I’m going to be in the Peak District this weekend, helping a bunch of relative cycling newcomers learn there are rewards for cycling uphill.  I hope I can also find some swallows to show them, so that our humble cycling exertions can be put into perspective.

Friday, 3 September 2010

Watching Birds, by bike

I love riding my bike, but I’m no mountain biker.  So when I found myself at a loose end during one of my husband’s mountain bike weekends in the Conwy valley in August, I packed my binoculars into my backpack and set off for the RSPB Nature Reserve at Conwy.

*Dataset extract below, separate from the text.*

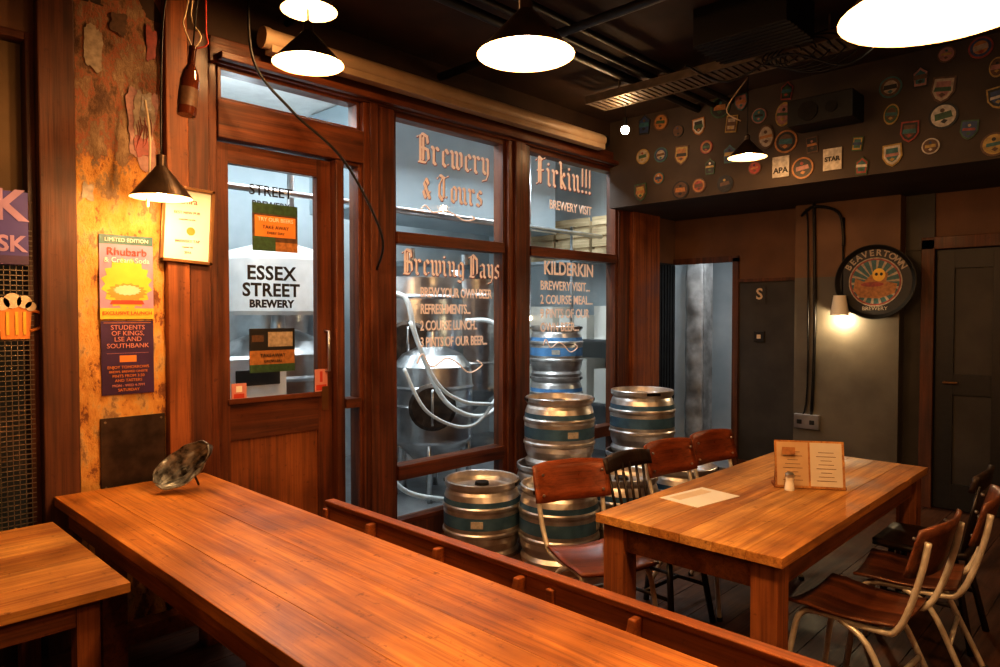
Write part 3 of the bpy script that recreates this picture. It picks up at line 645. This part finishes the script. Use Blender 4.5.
b.tube([(-2.38,6.43,2.56),(-2.36,6.43,2.3),(-2.35,6.43,.95),(-2.40,6.43,.66)],.008,'blackm',8,4)
b.tube([(-2.42,6.43,2.5),(-2.3,6.41,2.57),(-2.1,6.42,2.5),(-2.06,6.43,2.3),(-2.06,6.43,2.2)],.013,'blackm',8,5)
b.make('wall_conduit')
b=B(); b.bb((-2.46,6.41,.57),(-2.24,6.449,.70),'steel'); 
for x in(-2.41,-2.30): b.bb((x-.022,6.404,.61),(x+.022,6.411,.65),'black')
b.make('wall_socket',bevel=.004)
b=B(); b.bb((-2.93,6.59,1.71),(-2.81,6.599,1.88),'walldk'); o=b.make('wall_letter_sign'); txt(o,'S',(-2.87,6.585,1.80),.15,'cream',RB,'CENTER',bold=.003)
b=B(); b.bb((-2.92,6.58,1.34),(-2.82,6.599,1.44),'black'); b.bb((-2.89,6.575,1.37),(-2.85,6.58,1.41),'cream'); b.make('light_switch',bevel=.003)
b=B(); b.bb((-1.39,6.62,.01),(-.51,6.66,2.13),'walldk')
for x0_,x1_ in((-1.38,-1.26),(-1.0,-.9),(-.64,-.52)): b.bb((x0_,6.60,.01),(x1_,6.62,2.13),'black')
for z0_,z1_ in((.01,.22),(.95,1.12),(1.98,2.13)):
    b.bb((-1.26,6.60,z0_),(-1.0,6.62,z1_),'black'); b.bb((-.9,6.60,z0_),(-.64,6.62,z1_),'black')
b.tube([(-1.32,6.60,1.05),(-1.32,6.56,1.05),(-1.22,6.56,1.05)],.01,'gold',8)
b.make('door_2',bevel=.004)
b=B(); b.bb((-1.49,6.56,0),(-1.395,6.598,2.22),'darkpost'); b.bb((-.505,6.56,0),(-.41,6.598,2.22),'darkpost'); b.bb((-1.49,6.56,2.14),(-.41,6.598,2.24),'darkpost'); b.make('trim_door_2',bevel=.004)
b=B(); b.bb((-3.08,6.575,0),(-2.49,6.6,.16),'darkpost'); b.make('baseboard_back')
# ------------------------------------------------------------ kegs
def keg(x,y,z,band='band',s=1,rz=0):
    b=B()
    pr=[(.20,.035),(.235,.0),(.250,.0),(.254,.03),(.236,.055),(.245,.075),(.256,.11),(.260,.145),(.268,.155),(.268,.17),(.260,.18),(.261,.205),(.261,.285),(.260,.31),(.268,.325),(.268,.34),(.260,.35),(.256,.385),(.245,.42),(.234,.44),(.252,.462),(.254,.492),(.248,.497),(.238,.492),(.234,.455),(.222,.43),(.12,.447),(.05,.45),(.045,.47),(.001,.47)]
    ms=['steel2']*(len(pr)-1)
    ms[11]=band; ms[16]=band; ms[-1]='blackm'; ms[-2]='blackm'
    b.lathe(pr,'steel2',(0,0,0),48,mats=ms)
    for k in range(2):
        a=k*math.pi+.5
        b.box((.2515*math.cos(a),.2515*math.sin(a),.478),(.008,.11,.022),'blackm',(0,0,a))
    b.box((.262*math.cos(-.9),.262*math.sin(-.9),.245),(.004,.08,.045),'b_white',(0,0,-.9))
    return b.make('beer_keg',loc=(x,y,z),rz=rz)
ks=[(-3.34,3.27),(-2.87,3.52),(-3.32,3.97),(-2.74,4.05),(-3.12,4.83),(-2.58,4.60)]
for i,(x,y) in enumerate(ks): keg(x,y,0,rz=i*1.3)
keg(-3.26,4.00,.498,rz=.4); keg(-3.09,4.86,.498,rz=2)
for z in(0,.498,.996): keg(-4.4,5.35,z,'bandb')
# ------------------------------------------------------------ tables
b=B(); xa,xb=-3.735,-.15; ys=[.855,1.02,1.29,1.555]
for i in range(3): b.bb((xa,ys[i]+.0004,.705),(xb,ys[i+1]-.0004,.75),['bar1','bar2','bar3'][i])
b.bb((xa+.05,.90,.60),(xb-.05,.94,.704),'pew'); b.bb((xa+.05,1.47,.60),(xb-.05,1.51,.704),'pew')
for x in(-3.35,-1.9,-.45):
    b.bb((x-.05,.93,0),(x+.05,1.03,.70),'pew'); b.bb((x-.05,1.38,0),(x+.05,1.48,.70),'pew'); b.bb((x-.04,1.03,.12),(x+.04,1.38,.20),'pew')
b.make('long_bar_table',bevel=.0025)
b=B()
for i in range(5): b.bb((-3.48+i*.196,-.75,.665),(-3.2845+i*.196,.79,.70),['t3','t1','t3','t1','t3'][i])
for x in(-3.4,-2.6):
    for y in(-.65,.68): b.bb((x-.035,y-.035,0),(x+.035,y+.035,.665),'tleg')
b.bb((-3.40,.62,.57),(-2.58,.65,.664),'tleg'); b.bb((-2.60,-.65,.57),(-2.57,.65,.664),'tlegh')
b.make('side_table',bevel=.002)
b=B(); px0,px1=-2.82,-.1
b.box(((px0+px1)/2,1.74,.60),(px1-px0,.026,.26),'pew',(math.radians(-8),0,0))
b.box(((px0+px1)/2,1.757,.725),(px1-px0,.05,.022),'pew')
b.bb((px0,1.30,.41),(px1,1.70,.44),'pew')
for x in(-2.42,-1.98,-1.56,-1.1,-.6):
    T=Matrix.Translation((x,1.72,.42))@Euler((math.pi/2,0,-math.pi/2)).to_matrix().to_4x4()
    b.prism([(0,.0),(.11,.0),(.02,.29),(-.035,.29)],.026,'pew',T)
for x in(px0,(px0+px1)/2,px1-.03): b.bb((x,1.34,0),(x+.03,1.72,.41),'pew'); b.bb((x,1.72,0),(x+.03,1.76,.70),'pew')
b.make('wooden_pew',bevel=.004)
b=B(); x0,x1,ya,yb=-1.755,-.955,2.40,4.42; nw=6; w=(x1-x0)/nw
for i in range(nw): b.bb((x0+i*w+.0003,ya,.712),(x0+(i+1)*w-.0003,yb,.75),['t1','t2','t3','t2','t1','t3'][i])
for y in(ya+.05,yb-.09): b.bb((x0+.10,y,.60),(x1-.10,y+.04,.711),'tlegh')
for x in(x0+.05,x1-.09): b.bb((x,ya+.10,.60),(x+.04,yb-.10,.711),'tlegh')
for x in(x0+.075,x1-.075):
    for y in(ya+.075,yb-.075): b.bb((x-.05,y-.05,0),(x+.05,y+.05,.711),'tleg')
b.make('dining_table',bevel=.002)
# ------------------------------------------------------------ chairs
def ply_chair(x,y,rz,ply='ply',metal='cream_metal'):
    b=B()
    def back(u,v):
        yy=(u-.5)*.43; c=1-(2*u-1)**2
        edge=.012*(abs(2*u-1)**4)
        z=.655+edge+(v*(.20-2*edge)); return Vector((-.215-.045*c-.05*v+ .0,yy,z))
    b.sheet(back,14,5,.011,ply)
    def seat(u,v):
        xx=-.17+v*.38; hw=.18+.025*v; yy=(u-.5)*2*hw
        z=.445+.02*(2*u-1)**2-.018*math.sin(v*math.pi)-.03*max(0,v-.8)**1*2; return Vector((xx,yy,z))
    b.sheet(seat,12,10,.011,ply)
    r=.0125
    for s in(-1,1):
        b.tube([(.24,s*.20,.0),(.20,s*.185,.30),(.17,s*.175,.405),(.10,s*.165,.425),(-.12,s*.165,.425),(-.18,s*.17,.45),(-.225,s*.180,.55),(-.265,s*.185,.70),(-.282,s*.185,.80)],r,metal,8,4)
        b.tube([(.02,s*.165,.42),(-.08,s*.172,.36),(-.17,s*.185,.18),(-.25,s*.205,0)],r,metal,8,4)
        b.cyl((.24,s*.20,0),.016,.02,'black',10); b.cyl((-.25,s*.205,0),.016,.02,'black',10)
        for zz in(.70,.80): b.sph((-.222-.012*(zz>.75),s*.172,zz),.008,'steel',1,6)
    b.tube([(.10,-.165,.422),(.10,.165,.422)],r,metal,8); b.tube([(-.15,-.168,.23),(-.15,.168,.23)],r*.8,metal,8); b.tube([(-.10,-.165,.422),(-.10,.165,.422)],r,metal,8)
    return b.make('plywood_chair',loc=(x,y,0),rz=rz)
def stick_chair(x,y,rz,mt='black_wood'):
    b=B()
    def seat(u,v):
        a=(u-.5)*2; xx=-.19+v*.40; hw=.15+.06*math.sin(v*math.pi*.8); return Vector((xx,a*hw,.45-.012*(1-a*a)*math.sin(v*math.pi)))
    b.sheet(seat,12,10,.03,mt)
    for s in(-1,1):
        b.tube([(.13,s*.13,.44),(.19,s*.19,0)],.016,mt,8); b.tube([(-.13,s*.11,.44),(-.22,s*.18,0)],.016,mt,8)
        b.tube([(.16,s*.155,.2),(-.17,s*.15,.2)],.010,mt,8)
    b.tube([(0,-.155,.2),(0,.155,.2)],.010,mt,8)
    for k in range(6):
        yy=-.13+.052*k; b.tube([(-.165,yy,.455),(-.235,yy*1.2,.80)],.008,mt,6)
    def top(u,v):
        a=(u-.5)*2; return Vector((-.225-.02*v-.03*(1-a*a)+.02,a*.20,.77+.09*v-.015*a*a*v))
    b.sheet(top,12,3,.02,mt)
    return b.make('spindle_back_chair',loc=(x,y,0),rz=rz)
ply_chair(-1.95,2.68,-.40); stick_chair(-1.88,3.15,-.05); ply_chair(-1.87,3.60,-.15); ply_chair(-1.84,4.08,-.15)
pi=math.pi
ply_chair(-.86,2.98,pi-.08,'plyd'); ply_chair(-.80,3.50,pi+.1,'plyd'); stick_chair(-.86,4.02,pi)
# ------------------------------------------------------------ table-top items
b=B(); b.bb((-.105,-.16,0),(.105,.16,.002),'paper'); b.bb((-.08,-.12,.002),(-.02,.12,.0024),'cream'); b.make('paper_menu',loc=(-1.56,2.95,.7505),rz=-.15)
b=B()
b.box((0,-.02,.115),(.32,.007,.23),'t3',(math.radians(-12),0,0))
b.box((-.078,-.0255,.117),(.145,.002,.21),'creamd',(math.radians(-12),0,0)); b.box((.076,-.0255,.117),(.145,.002,.21),'paperd',(math.radians(-12),0,0))
b.box((-.10,-.041,.183),(.06,.0015,.035),'b_orange',(math.radians(-12),0,0))
for i in range(8):
    for sx in(-.078,.076): b.box((sx,-.0275+(i-4)*.0042,.117+(i-4)*.019),(.09-.02*(i%3),.0015,.0025),'b_brown',(math.radians(-12),0,0))
b.box((0,.028,.11),(.30,.006,.22),'t3',(math.radians(14),0,0)); b.box((0,0,.008),(.33,.09,.014),'tleg')
b.make('menu_stand',loc=(-1.27,3.50,.751),rz=math.radians(32))
b=B(); b.lathe([(.001,0),(.022,0),(.023,.01),(.017,.045),(.021,.062),(.021,.066)],'paper',seg=20); b.lathe([(.022,.064),(.022,.078),(.014,.088),(.001,.09)],'steel',seg=20); b.make('salt_shaker',loc=(-1.31,3.37,.751))
# crumpled grey metal dish leaning back
b=B()
Rv=Vector((.718,.696,0)); Uv=Vector((0,0,1)); Fv=Vector((.696,-.718,0))
AX=(Rv*.235+Uv*.175-Fv*.05); WD=(Rv*.58-Uv*.66+Fv*.35).normalized(); NR=AX.normalized().cross(WD).normalized()
if NR.dot(Fv)<0: NR=-NR
def shell(u,v):
    a=(u-.5)*2; q=2*v-1; w=.080*math.sqrt(max(.004,1-abs(q)**2.3))*(1-.15*q)
    rip=.005*math.cos(a*15+v*2)*(1-abs(q)**3)+.016*mnoise.noise(Vector((a*2.3,v*4,1.7)))+.008*mnoise.noise(Vector((a*6,v*9,4.7)))
    return AX*v+WD*(a*w*(1+.04*math.sin(v*21)))+NR*(.055*a*a+.03*q*q+rip)
b.sheet(shell,44,34,.005,'grey')
for uu in(0,1): b.tube([shell(uu,k/24) for k in range(25)],.004,'grey',6)
c0=shell(.5,.5); b.tube([tuple(c0-NR*.01),tuple(c0-Fv*.09-Vector((0,0,c0.z+.02)))],.006,'plate',6)
zmin=min(q[2] for q in b.v)
b.make('metal_dish_ornament',loc=(-3.47,1.25,.752-zmin))
# ------------------------------------------------------------ world & camera
w=bpy.data.worlds.new('world'); S.world=w; w.use_nodes=True
w.node_tree.nodes['Background'].inputs[0].default_value=(.9,.55,.3,1); w.node_tree.nodes['Background'].inputs[1].default_value=.03
cam=bpy.data.cameras.new('camera'); co=bpy.data.objects.new('camera',cam); COL.objects.link(co)
cam.sensor_width=36; cam.lens=24.88; co.location=(0,0,1.6); co.rotation_euler=(math.radians(88.47),0,math.radians(44.1)); cam.clip_start=.05
S.camera=co
S.view_settings.view_transform='Standard'
try: S.view_settings.look='Medium High Contrast'
except Exception as e: print(e)
S.view_settings.exposure=.0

I took a minor lane up the valley, and battled against a savage head wind, feeling quite exhausted by the time I pedalled into Conwy town.  But then came the next problem – how could I get to the reserve by bike, when I knew from my map that it was approached by way of an exit from a motorway-style roundabout?  Being away from home I had no internet to turn to, and my map wasn’t exactly up to date.  I felt as vulnerable as a farm-fresh egg riding amongst the speeding cars and trucks and I had a few close calls, not to mention angry blasts from motor vehicle horns.  But I made it in one piece, and noticed as I cycled past it in the car park that there is a beautiful riverside Sustrans cycle path I could have used.  To think, I could have come by a traffic free route!  I resolved to ride out that way, after spending some time peacefully observing the wildlife.

But first I was off to the cafĂ© for warming soup (and it was so good that I had two bowlfuls), and as I waved my membership card at the lady on reception, I was immediately humbled by her admission that she’d cycled to work that very morning from where I’d ridden.  She does it every day, over the hills and battling with the wind.  But the wind and the hills are a part of her job, I suppose, and savage though they sometimes seem to be, nature can be savage, and I found myself full of envy for her nature-soaked commute.

And so to the hides.  Conwy is an unusual reserve, sandwiched as it is between the arterial routes of the A470 and the A55.   Traffic noise is ever present and for me, a human, it is hard to ignore.  But it matters not one bit to the feeding wildfowl, who go about their business with steadfast determination, whatever the elements throw at them and regardless of the volume of the thundering trucks, just like those birds that feed, live and nest amongst the various firing ranges of the MOD.

The dry Summer has hit the Conway reserve hard, and the lagoons have shrunk to a fraction of their normal size despite the sterling efforts of the reserve workers, who are hindered by restrictions on water diversion.  Nevertheless my inexpert birdwatching was a real pleasure, peaceful and fruitful, despite my tiny pocket binoculars.  And not even a Jumbo Jet landing could have distracted me from my fascination as I watched a diminutive little dunlin have a bitter and sustained argument with a towering black tailed godwit, both birds demonstrating their individual characters with a mixture of pathos and comedy.

I rode back along the Sustrans cyclepath to Conwy.  It’s short, but lovely, closely skirting the Conwy river with nothing to block the view of the shallows and the creatures feeding there.  When I go again, I’ll know where to find it, and I think I might be taking a bit of time to have a peaceful moment there.